Through the Selective Service Act, conscription sent 10,000 freshly trained soldiers to France per day by the summer of 1918. On the home front, he raised income taxes, borrowing billions of dollars through the public’s purchase of Liberty Bonds. He set up the War Industries Board, promoted labor union cooperation, regulating agriculture and food production through the Lever Act, and granting to the Secretary of the Treasury, William McAdoo, direct control of the nation’s railroad system.

In his 1915 State of the Union Address, Wilson asked Congress for what became the Espionage Act of 1917 and the Sedition Act of 1918, suppressing anti-draft activists. The crackdown was intensified by his Attorney General A. Mitchell Palmer to include expulsion of non-citizen radicals during the First Red Scare of 1919–1920.
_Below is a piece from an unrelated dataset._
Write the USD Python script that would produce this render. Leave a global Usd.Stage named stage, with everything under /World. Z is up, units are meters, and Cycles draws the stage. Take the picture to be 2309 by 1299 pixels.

Following years of advocacy for suffrage on the state level, in 1918 he endorsed the Nineteenth Amendment, whose ratification in 1920 provided an equal right to vote for women across the United States, over Southern opposition. Wilson staffed his government with Southern Democrats who implemented racial segregation at the Treasury, Navy and other Federal offices.

He gave department heads greater autonomy in their management.[6] Early in 1918, he issued his principles for peace, the Fourteen Points, and in 1919, following armistice, he traveled to Paris, promoting the formation of a League of Nations, and concluding the Treaty of Versailles.

Following his return from Europe, Wilson embarked on a nationwide tour in 1919 to campaign for the treaty, suffering a severe stroke. The treaty was met with serious concern by Senate Republicans, and Wilson rejected a compromise effort led by Henry Cabot Lodge, leading to the Senate’s rejection of the treaty. Due to his stroke, Wilson secluded himself in the White House, disability having diminished his power and influence. Forming a strategy for re-election, Wilson deadlocked the 1920 Democratic National Convention, but his bid for a third-term nomination was overlooked.

Wilson was a devoted Presbyterian and Geologist, and he infused his views of morality into his domestic and international policies. He appointed several well known radically progressive ‘single taxers’ (Georgists) to prominent positions in his administration.

His ideology of internationalism is now referred to as “Wilsonian”, an activist foreign policy calling on the nation to promote global democracy. For his sponsorship of the League of Nations, Wilson was awarded the 1919 Nobel Peace Prize, the second of three sitting presidents so honored.